“Secreto e Proibido” — Entre o medo e a resistência persiste o amor.
Por: Stephanie Sobral

“Foi um dos melhores dias da minha vida quando a conheci naquela manhã de domingo na pista de hóquei em Moose Jaw. Acho que eu tinha 18 anos. Ela tinha uns 22 anos, talvez. Então tudo começou em 1947. Parecia uma vida dupla. E rimos porque pensamos: “como pode ser assim?”. Tantos anos e ainda assim…parece que começou ontem.”
Fala de Pat sobre o dia que conheceu sua companheira Terry.
“Secreto e Proibido” (2020) se manifesta de diversas formas para mim. A primeira vez que assisti eu estava em casa, cumprindo o distanciamento social, em uma chamada de vídeo com a minha namorada. Terry e Pat nos arrancou lágrimas, sorrisos, certezas e um quentinho no peito. No documentário a trajetória do casal, que viveu um romance escondido da família por décadas, é contada com muito apreço, responsabilidade e ternura. Para mim, a história é apresentada através de uma tríade de elementos que sustenta e fortalece essa união: o medo, a resistência e o amor.
O MEDO
Esse sentimento, que sempre esteve presente na comunidade LGBTQIA+, também se manifesta na relação entre Terry e Pat. Vários acontecimentos revelam essa realidade. Seja pelo fato de Terry recusar os pedidos de casamento da Pat por anos, ou por se apresentarem como primas aos desconhecidos. E é claro, por terem escondido o relacionamento da família por quase 70 anos. Esses acontecimentos me fizeram refletir sobre como o medo da rejeição é uma constante durante toda a vida delas. Porém, após finalmente contarem seu segredo aos sobrinhos, a narrativa nos mostra que, com o passar dos anos e com a aceitação da família, o medo se desarma e a liberdade ganha espaço. Terry e Pat decidem afinal se casar e a cena desse momento desejado é uma das mais bonitas do filme. É uma demonstração genuína do quanto faz diferença sentir-se acolhido e aceito.

A RESISTÊNCIA
Ser LGBTQIA+ nunca foi fácil. Em nenhum momento da história humana. A resistência vem como resposta a esse mesmo medo de não ser aceito, pois a vontade de existir e de ser o que se é grita mais alto. Terry e Pat viveram em uma época na qual aconteciam batidas policiais em bares “suspeitos”. Levavam presas mulheres que usavam calça com zíper na frente e justificavam esse ato dizendo que estas queriam ser homens. Elas tinham medo. No entanto, resistiam. Escreviam cartas uma para a outra, mas riscavam seus nomes caso fossem pegas. Trabalhavam no mesmo lugar e todos os dias se caracterizavam de acordo com o que esperavam do seu gênero, para não levantar suspeitas do seu romance proibido. Construíram laços fortes com pessoas que também viviam vidas duplas: “amigos são tudo, muitas vezes os amigos são mais íntimos que a família” como diz Pat. E assim resistiram a repressão.

O AMOR
E é claro que eu não poderia deixar de comentar sobre o amor. Essa força que entrelaçada com a resistência supera o medo. Todos aqueles registros sensíveis, através da fotografia e das películas, de uma vida rica em cuidado, apreço e proteção. A forma como as duas se tocam, se olham e revivem o passado através da fala, trazendo a afeição e o respeito de uma com a outra, sem nenhum tipo de esforço, para mim, é a verdadeira definição de AMOR. Afinal, elas são o amor. Por fim, “Secreto e Proibido” é um documentário sobre uma trajetória de encher os olhos de felicidade, o peito de esperança e o corpo de aconchego. Vale a recomendação a todes que precisam de inspiração para resistir às repressões e fortalecer sua caminhada.

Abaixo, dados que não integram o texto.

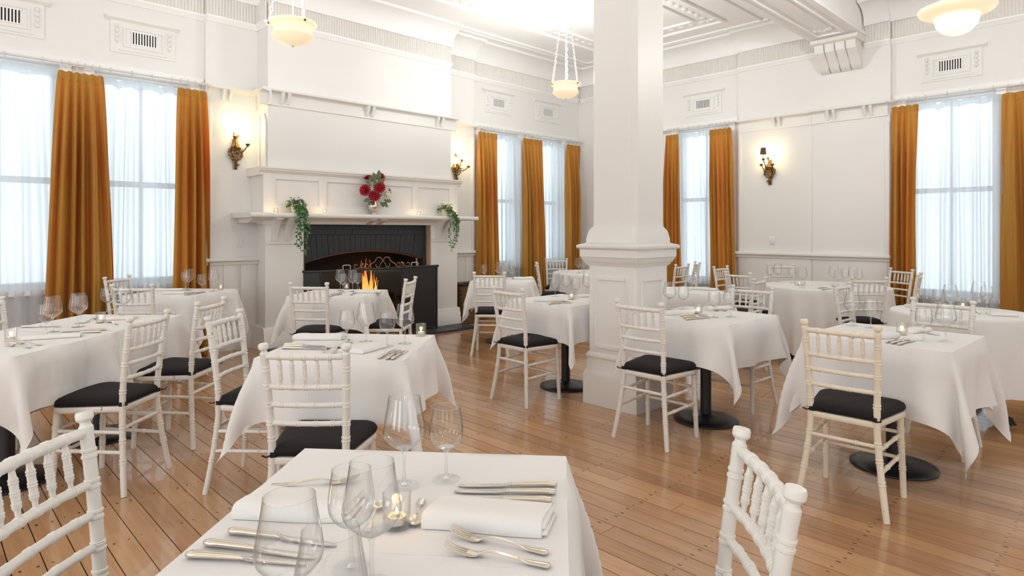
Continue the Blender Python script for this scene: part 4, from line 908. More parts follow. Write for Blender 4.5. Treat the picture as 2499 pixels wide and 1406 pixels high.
# ================================================================ CHAIRS: turned bamboo-style chairs with black cushions
def rings(zs, prof, r, rr, w=.0045, gap=.0075):
    """insert pairs of turned rings at heights zs in a straight (z, radius) profile"""
    out = list(prof)
    for z in zs:
        for c in (z - gap, z + gap): out += [(c - w, r), (c - w * .6, rr), (c + w * .6, rr), (c + w, r)]
        out.append((z, r))
    return sorted(out)
def post_xy(z):
    if z < .45: t = (1 - z / .45); return .147 + .053 * t ** 1.4, -.160 - .045 * t ** 1.5
    t = (z - .45) / .465; return .147 + .018 * t, -.160 - .055 * t ** 1.4
def make_chair(m, label, group):
    t = empty('chiavari_chair'); tag(t, label, 'chair', group)
    base_ = [(0.0, .0145), (.08, .0155), (.40, .0158), (.60, .0156), (.845, .0155), (.872, .0165), (.878, .0165), (.884, .0125), (.890, .012), (.895, .0175), (.899, .0198), (.911, .0198), (.9155, .0175)]
    pr = rings((.17, .27, .345, .525, .592, .668, .742, .815), base_, .0155, .0180)
    for sg in (-1, 1):
        pth = [(sg * post_xy(z)[0], post_xy(z)[1], z) for z, r in pr]
        po = ob('rear_post', MB().tube(pth, [r for z, r in pr], 16), m, t, 27)
        lp = rings((.15, .27, .345), [(0, .0145), (.40, .0165), (.43, .0165)], .0155, .0180)
        ob('front_leg', MB().tube([(sg * (.186 - .012 * z / .43), .188 - .018 * z / .43, z) for z, r in lp], [r for z, r in lp], 16), m, t, 27)
    def rail(name, z, r, bow, spots):
        x0, y = post_xy(z); st = sorted([(-x0, r * .8), (-x0 + .02, r), (x0 - .02, r), (x0, r * .8)] + [(x, r) for x in (-.125, -.075, -.025, .025, .075, .125)] + [(s + d, q) for s in spots for d, q in ((-.0085, r), (-.0065, r * 1.16), (-.0035, r * 1.16), (-.0015, r), (.0015, r), (.0035, r * 1.16), (.0065, r * 1.16), (.0085, r))])
        return ob(name, MB().tube([(x, y - bow * (1 - (x / x0) ** 2), z) for x, q in st], [q for x, q in st], 14), m, t, 27)
    sx = [-.100, -.05, 0, .05, .100]
    rail('top_rail', .866, .0132, .016, sx); rail('back_rail', .742, .0112, .016, sx)
    rail('back_rail', .668, .0108, .016, (-.10, -.035, .035, .10)); rail('back_rail', .592, .0108, .016, (-.10, -.035, .035, .10))
    sp = rings((.778, .803, .829), [(.742, .0052), (.765, .0058), (.775, .0078), (.79, .0088), (.82, .0088), (.838, .0075), (.850, .0062), (.866, .0055)], .0086, .0099, .0026, .0032)
    for x in sx:
        def yy(z): return post_xy(z)[1] - .016 * (1 - (x / .158) ** 2)
        ob('spindle', MB().tube([(x * (1 + .0), yy(z), z) for z, r in sp], [r for z, r in sp], 14), m, t, 27)
    def bar(a, b):
        A, B = Vector(a), Vector(b); st = [(0, .007), (.06, .0098)] + [(u + d, q) for u in (.3, .7) for d, q in ((-.025, .0098), (-.014, .0125), (0, .0102), (.014, .0125), (.025, .0098))] + [(.94, .0098), (1, .007)]
        ob('stretcher', MB().tube([A.lerp(B, u)[:] for u, q in st], [q for u, q in st], 12), m, t, 31)
    for sg in (-1, 1):
        for z in (.315, .215):
            x, y = post_xy(z); bar((sg * x, y, z), (sg * (.186 - .012 * z / .43), .188 - .018 * z / .43, z + .01))
    bar((-post_xy(.335)[0], post_xy(.335)[1], .335), (post_xy(.335)[0], post_xy(.335)[1], .335))
    for z in (.33, .20): bar((-.178, .18, z), (.178, .18, z))
    def outline(g, yb=-.172, yf=.205, xb=.158, xf=.203, rb=.03, rf=.07):
        C = [(xf - rf, yf - rf, rf, 0), (-xf + rf, yf - rf, rf, PI / 2), (-xb + rb, yb + rb, rb, PI), (xb - rb, yb + rb, rb, 1.5 * PI)]; P = []
        for cx, cy_, rd, a0 in C:
            for k in range(7): a = a0 + PI / 2 * k / 6; P.append((cx + (rd + g) * math.cos(a), cy_ + (rd + g) * math.sin(a)))
        P2 = []
        for i in range(len(P)):                                   # extra points along the long edges
            a, b = P[i], P[(i + 1) % len(P)]; P2.append(a); d = math.hypot(b[0] - a[0], b[1] - a[1]); n = int(d / .05)
            for k in range(1, n + 1): P2.append((a[0] + (b[0] - a[0]) * k / (n + 1), a[1] + (b[1] - a[1]) * k / (n + 1)))
        return P2
    def slab(rings_):
        vs = []; n = None
        for g, z in rings_:
            o = outline(max(g, -.02)); n = len(o); k = 1 + min(0, g + .02) / .17; vs += [(x * k, .02 + (y - .02) * k, z) for x, y in o]
        fs = [(j * n + i, j * n + (i + 1) % n, (j + 1) * n + (i + 1) % n, (j + 1) * n + i) for j in range(len(rings_) - 1) for i in range(n)]
        return MB().add(vs, fs + [tuple(range(n))[::-1], tuple(range((len(rings_) - 1) * n, len(rings_) * n))])
    ob('seat', slab([(-.012, .418), (-.003, .421), (0, .428), (0, .444), (-.003, .45), (-.012, .452)]), m, t, 50)
    cu = ob('cushion', slab([(-.02, .452), (-.004, .456), (.003, .466), (.003, .478), (-.004, .488), (-.018, .495), (-.05, .501), (-.09, .504), (-.13, .5055)]), M_CUSH, t, 60)
    for sg in (-1, 1):
        x, y = post_xy(.462); q = MB()
        q.add([(sg * x + .0185 * math.cos(a), y + .0185 * math.sin(a), z) for z in (.452, .474) for a in [2 * PI * k / 14 for k in range(14)]], [(k, (k + 1) % 14, 14 + (k + 1) % 14, 14 + k) for k in range(14)])
        q.tube([(sg * x, y - .016, .463), (sg * (x + .012), y - .035, .46), (sg * (x + .03), y - .038, .468)], .0035, 5)
        ob('tie', q, M_STRAP, cu, 50)
        ob('bolt', MB().ball((sg * (post_xy(.425)[0] + .004), post_xy(.425)[1] - .014, .425), .006, 8, 6), m, t)
    freeze(t); return t
CG = 'white chiavari chairs with black cushions'
whiteA = None; creamA = None
A_ = 'white turned chair with black cushion '
CHAIRS = [  # x, y, heading, label, cream
 (1.285, 2.485, 45, A_ + 'at the central table, its back to the nearest table', 0),
 (.353, 1.575, -45, 'white turned chair at the nearest table, half out of frame', 0),
 (1.103, .707, 131, 'white turned chair with chipped knobs at the nearest table, seat out of frame', 0),
 (.808, 3.951, 133.5, A_ + 'tucked in at the near window table, worn rails', 1),
 (1.292, 4.443, 133.5, A_ + 'at the far half of the long window pair', 0),
 (1.40, 3.39, -48.5, A_ + "beside the central table's window side", 0),
 (.50, 5.19, -46.5, 'white turned chair on the curtain side of the window pair, one post visible', 0),
 (1.51, 6.10, 47, A_ + 'with its back turned, below the big left sconce', 0),
 (1.64, 6.96, -51, A_ + 'against the mustard curtain by the left pier', 0),
 (2.66, 5.20, 39.5, A_ + 'facing the fire screen across its table', 0),
 (3.325, 5.09, 129, A_ + 'seen edge-on before the black fire screen', 0),
 (4.68, 5.12, 41, A_ + 'in front of the basket-side table', 0),
 (3.62, 3.54, 0, A_ + 'at the table on the left face of the pillar', 0),
 (3.57, 2.29, 1, A_ + 'at the right pillar face, back to the viewer', 1),
 (4.71, 2.265, 180, A_ + 'at the far side of the pillar-side table', 0),
 (3.48, 1.075, 2, 'cream worn chair with black cushion, chipped brown on its knobs', 2),
 (4.67, .97, 180, A_ + 'beyond the table of the cream chair, facing back', 0),
 (5.78, 1.66, -92, A_ + 'edge-on at the claw-footed round table', 0),
 (6.84, 2.07, 45, A_ + 'with its back turned at the big round table', 0),
 (6.70, 3.10, -14, A_ + 'on the pillar side of the big round table', 0),
 (5.83, 2.83, 96, A_ + 'edge-on at the table behind the pillar', 0),
 (7.43, 3.62, -92, A_ + 'edge-on before the back wall curtain by the sconce', 0),
 (8.29, 3.35, 222, A_ + 'against the back wall dado, facing the round table', 0),
 (8.27, 2.20, 146, A_ + 'in front of the red-folded curtain', 0),
 (7.62, 1.93, 98, A_ + 'edge-on beside the red-folded curtain', 0),
 (7.05, 5.10, 46, A_ + 'with its back turned at the far corner table', 0),
 (6.52, 5.88, -44, A_ + "on the window side of the far corner table", 0),
 (7.36, 6.52, 226, A_ + 'against the corner window, facing the room', 0),
 (7.49, 4.62, 90, A_ + 'just right of the pillar, nearer of a pair', 0),
 (8.02, 4.72, 130, A_ + 'right of the pillar, farther of a pair, edge-on', 0)]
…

“Sempre lembrarei desta noite: pode ter sido só mais uma caminhada sob o luar, mas, amor, foi importante porque eu caminhei com você. Pode ter sido só mais uma noite, mais uma de sete. Minha querida, você estava comigo. Foi mais uma noite de paraíso. Nós passeamos quase em silêncio enquanto percorríamos a rota do luar. A felicidade me acometeu quando você sorriu e chamou meu nome. O tempo voou como se tivesse asas. De mãos dadas, caminhamos sozinhas. Foi uma noite inesquecível, mais uma noite para chamar de nossa.”
Uma das cartas feita por Pat Henshel para sua companheira Terry Donahue.